This is a solution looking for a problem. All the file managers are quite capable of bookmarking FTP/SFTP destinations as well as SMB or NFS. So, basically people took the capability that's already in every file manager, wrote a utility that is inherently less functional, then decided this utility should be distributed by default. Why???
Something is odd (Linux Mint 17 Qiana, btw). I see no icon in the system tray or a process running that's called mintupload. Still, 'which mintupload' in the terminal leads me to /usr/bin/mintupload and /usr/bin/mintupload-manager. I only came here because I found mintupload listed and checked by default in my Startup Application Preferences and I wanted to find out what on Earth this is... Apparently it fails to start up on my machine.
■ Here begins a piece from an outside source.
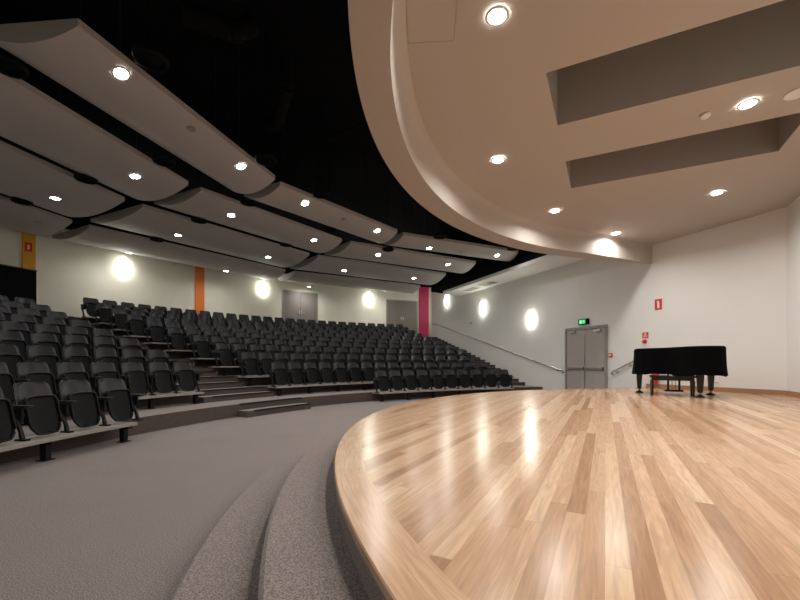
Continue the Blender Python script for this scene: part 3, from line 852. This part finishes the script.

Just to clarify what this program does: It allows you to set up a remote connection via FTP/sFTP/SCP so that you can upload individual files. It adds an icon to the system tray which allows you to select the connection and drag files to upload. It doesn't do directories, only files (you can do multiple files). It will only upload files to the specified directory in the connection. i.e. you can't create rules to determine where files will go based on a pattern It's vaguely useful but not flexible enough for a power user, more useful to give to a small-office worker who just needs to throw files to a remote system but doesn't know how to. (i.e. backup todays accounts) It does work, it's just not that useful
I hate it because it is enabled to autostart and in KDE it is not accessible in System Settings or in the autostart folders to make it stop loading. Base files are in usr/lib/linuxmint/mintupload but changing these didn't seem to do much and removing /usr/bin files didn't do anything either. >>> UPDATE: It seems that it will stop loading if you remove all folders/services inside the app's settings menu. Mint Team, maybe you should reconsider this when 90% people hate this. >>> UPDATE #2: here is a tutorial to disable it in Mint KDE http://forums.linuxmint.com/viewtopic.php?p=1038811#p1038811
Shouldn't be loaded out of the box on startup. Exclusively a special needs app.
Have found no use for it. Dropbox for my cloud files. I've disabled in startup.
As a developer, the idea has great apeal for me. Unfortunately, I couldn't get it to work. The service test fine, but I just can't get it to upload any damn thing. *sigh* such a pity.